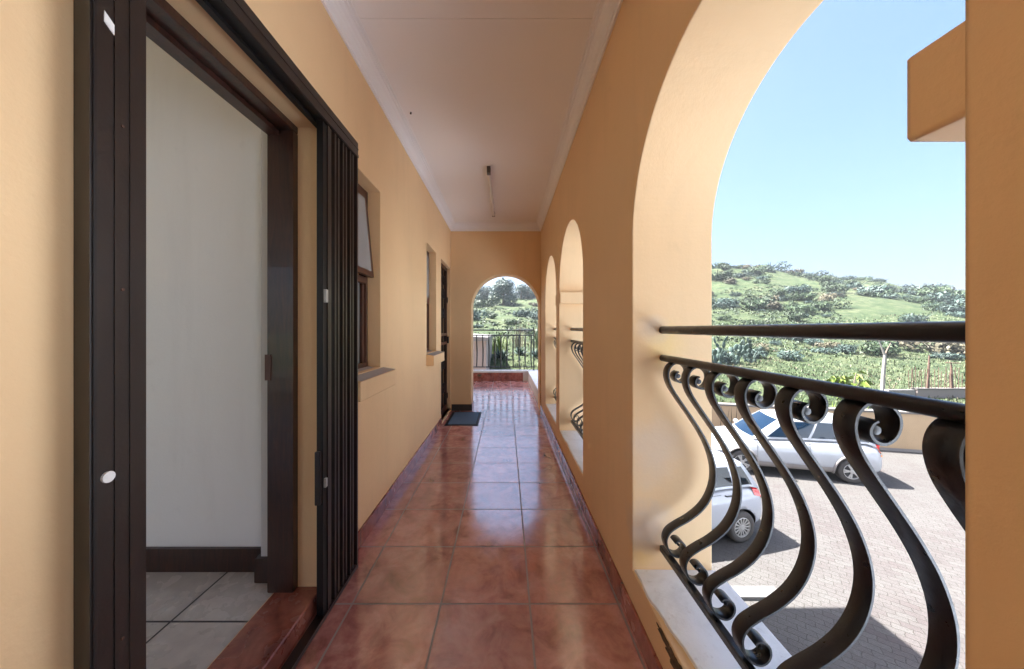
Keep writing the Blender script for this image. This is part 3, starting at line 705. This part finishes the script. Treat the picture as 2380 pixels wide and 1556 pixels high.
protos = [(bush_proto(0, M['leaf'], 1), 'g'), (bush_proto(0, M['leaf_blue'], 2), 'b'), (bush_proto(0, M['leaf'], 3), 'g'), (bush_proto(0, M['leaf_blue'], 4), 'b'), (bush_proto(0, M['leaf_tan'], 5), 't')]
LB = {'g': "dark green leafy bush among others on the grassy hillside", 'b': "bluish green rounded bush among others on the grassy hillside", 't': "dry tan bush among greener ones on the grassy hillside"}
GP = {'g': "dark green bushes on the hillside", 'b': "bluish green bushes on the hillside", 't': "dry tan bushes on the hillside"}
rnd = random.Random(21); used = set(); spots = []
def place_bush(x, y, s, k, sz=1):
    o, t = protos[k]
    if k in used: c = o.copy(); COL.objects.link(c)
    else: c = o; used.add(k)
    c.location = (x, y, ground(x, y) - .08 * s); c.scale = (s, s * rnd.uniform(.8, 1.1), s * sz * rnd.uniform(.75, 1.05)); c.rotation_euler = (0, 0, rnd.uniform(0, 6.28))
    tag(c, LB[t], "bush", GP[t])
n_b = 0
while n_b < 205:
    y = 26 + 66 * rnd.random() ** .75; u = rnd.uniform(.56, 1.42) if rnd.random() < .86 else rnd.uniform(-.12, .11); x = u * y
    if noise.noise(Vector((x * .06, y * .06, 1))) < -.05 and rnd.random() < .8: continue
    if y > 50 and rnd.random() < .2 or True:
        s = rnd.uniform(.6, 1.6) * (1 if rnd.random() < .75 else 1.7) * (.6 + y / 100)
    if u < .2: s *= .8
    place_bush(x, y, s, rnd.choices(range(5), [3, 3, 3, 2, 1.6])[0]); n_b += 1
for i in range(60):
    u = .57 + .88 * i / 59 + rnd.uniform(-.006, .006); y = rnd.uniform(82, 91); place_bush(u * y, y, rnd.uniform(.9, 2.3), rnd.choices(range(5), [3, 3, 3, 2, 2])[0])
# a few larger marked ones
for x, y, s, k in ((51, 60, 2.6, 1), (36, 55, 2.4, 3), (60, 62, 2.4, 0), (29.4, 34.2, 2.0, 1), (36.5, 31.5, 1.7, 3), (40.5, 30, 1.5, 1), (31, 41, 1.4, 0), (63, 66, 2.2, 2), (42, 48, 2.1, 0), (88, 72, 2.4, 2), (91, 70, 2.0, 0), (45.7, 78, 2.6, 1), (72, 80, 2.6, 0), (-4.2, 46, 2.2, 1), (3, 52, 2.3, 1), (4.6, 49, 1.8, 3), (20.5, 29, 1.6, 1), (17.6, 27, 1.3, 3)):
    place_bush(x, y, s, k); lb = {(29.4, 34.2): "large dark bush just below the handrail in the middle of the near arch", (36.5, 31.5): "bluish bush low on the slope, between the pale forked trunk and the rusty palings", (45.7, 78): "large bushy clump on the hill's crest, highest at the left jamb of the near arch"}.get((x, y))
    if lb:
        o_ = sorted((q for q in bpy.data.objects if q.name.startswith('hillside_bush') and abs(q.location.x - x) < 1e-3), key=lambda q: q.name)[-1]; o_['label'] = lb

def tree(name, loc, h, cr, label, mat, seed, nl=900, group=None):
    rnd = random.Random(seed); t = thing(name, (loc[0], loc[1], loc[2] - .15), label, "tree", group)
    m = MB(); m.tube([(0, 0, -.3), (.05 * h, 0, h * .3), (.02 * h, .03 * h, h * .62)], [h * .045, h * .035, h * .02], 8); tips = []
    for i in range(6):
        a = i * 1.05 + rnd.uniform(-.3, .3); e = (math.cos(a) * cr * .55, math.sin(a) * cr * .55, h * (.24 + .26 * (i % 3) + rnd.uniform(-.05, .05)))
        m.tube([(.03 * h, 0, h * .33), (e[0] * .5, e[1] * .5, h * .48), e], [h * .022, h * .014, h * .006], 5); tips.append(e)
    m.build("trunk", M['bark'], t, local=True, fix=False)
    m = MB(); tips += [(0, 0, h * .82)]
    for e in tips: leaves_into(m, e, cr * rnd.uniform(.5, .66), nl // 7, cr * .075, rnd, (1, 1, 1.0), .45)
    m.build("crown", mat, t, local=True, fix=False); return t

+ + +

* _TASK OBJECTIVE_
Omit the pictures, then output the rest of the listing exactly.

* _TASK RESPONSE_
Keep writing the Blender script for this image. This is part 3, starting at line 705. This part finishes the script. Treat the picture as 2380 pixels wide and 1556 pixels high.
protos = [(bush_proto(0, M['leaf'], 1), 'g'), (bush_proto(0, M['leaf_blue'], 2), 'b'), (bush_proto(0, M['leaf'], 3), 'g'), (bush_proto(0, M['leaf_blue'], 4), 'b'), (bush_proto(0, M['leaf_tan'], 5), 't')]
LB = {'g': "dark green leafy bush among others on the grassy hillside", 'b': "bluish green rounded bush among others on the grassy hillside", 't': "dry tan bush among greener ones on the grassy hillside"}
GP = {'g': "dark green bushes on the hillside", 'b': "bluish green bushes on the hillside", 't': "dry tan bushes on the hillside"}
rnd = random.Random(21); used = set(); spots = []
def place_bush(x, y, s, k, sz=1):
    o, t = protos[k]
    if k in used: c = o.copy(); COL.objects.link(c)
    else: c = o; used.add(k)
    c.location = (x, y, ground(x, y) - .08 * s); c.scale = (s, s * rnd.uniform(.8, 1.1), s * sz * rnd.uniform(.75, 1.05)); c.rotation_euler = (0, 0, rnd.uniform(0, 6.28))
    tag(c, LB[t], "bush", GP[t])
n_b = 0
while n_b < 205:
    y = 26 + 66 * rnd.random() ** .75; u = rnd.uniform(.56, 1.42) if rnd.random() < .86 else rnd.uniform(-.12, .11); x = u * y
    if noise.noise(Vector((x * .06, y * .06, 1))) < -.05 and rnd.random() < .8: continue
    if y > 50 and rnd.random() < .2 or True:
        s = rnd.uniform(.6, 1.6) * (1 if rnd.random() < .75 else 1.7) * (.6 + y / 100)
    if u < .2: s *= .8
    place_bush(x, y, s, rnd.choices(range(5), [3, 3, 3, 2, 1.6])[0]); n_b += 1
for i in range(60):
    u = .57 + .88 * i / 59 + rnd.uniform(-.006, .006); y = rnd.uniform(82, 91); place_bush(u * y, y, rnd.uniform(.9, 2.3), rnd.choices(range(5), [3, 3, 3, 2, 2])[0])
# a few larger marked ones
for x, y, s, k in ((51, 60, 2.6, 1), (36, 55, 2.4, 3), (60, 62, 2.4, 0), (29.4, 34.2, 2.0, 1), (36.5, 31.5, 1.7, 3), (40.5, 30, 1.5, 1), (31, 41, 1.4, 0), (63, 66, 2.2, 2), (42, 48, 2.1, 0), (88, 72, 2.4, 2), (91, 70, 2.0, 0), (45.7, 78, 2.6, 1), (72, 80, 2.6, 0), (-4.2, 46, 2.2, 1), (3, 52, 2.3, 1), (4.6, 49, 1.8, 3), (20.5, 29, 1.6, 1), (17.6, 27, 1.3, 3)):
    place_bush(x, y, s, k); lb = {(29.4, 34.2): "large dark bush just below the handrail in the middle of the near arch", (36.5, 31.5): "bluish bush low on the slope, between the pale forked trunk and the rusty palings", (45.7, 78): "large bushy clump on the hill's crest, highest at the left jamb of the near arch"}.get((x, y))
    if lb:
        o_ = sorted((q for q in bpy.data.objects if q.name.startswith('hillside_bush') and abs(q.location.x - x) < 1e-3), key=lambda q: q.name)[-1]; o_['label'] = lb

def tree(name, loc, h, cr, label, mat, seed, nl=900, group=None):
    rnd = random.Random(seed); t = thing(name, (loc[0], loc[1], loc[2] - .15), label, "tree", group)
    m = MB(); m.tube([(0, 0, -.3), (.05 * h, 0, h * .3), (.02 * h, .03 * h, h * .62)], [h * .045, h * .035, h * .02], 8); tips = []
    for i in range(6):
        a = i * 1.05 + rnd.uniform(-.3, .3); e = (math.cos(a) * cr * .55, math.sin(a) * cr * .55, h * (.24 + .26 * (i % 3) + rnd.uniform(-.05, .05)))
        m.tube([(.03 * h, 0, h * .33), (e[0] * .5, e[1] * .5, h * .48), e], [h * .022, h * .014, h * .006], 5); tips.append(e)
    m.build("trunk", M['bark'], t, local=True, fix=False)
    m = MB(); tips += [(0, 0, h * .82)]
    for e in tips: leaves_into(m, e, cr * rnd.uniform(.5, .66), nl // 7, cr * .075, rnd, (1, 1, 1.0), .45)
    m.build("crown", mat, t, local=True, fix=False); return t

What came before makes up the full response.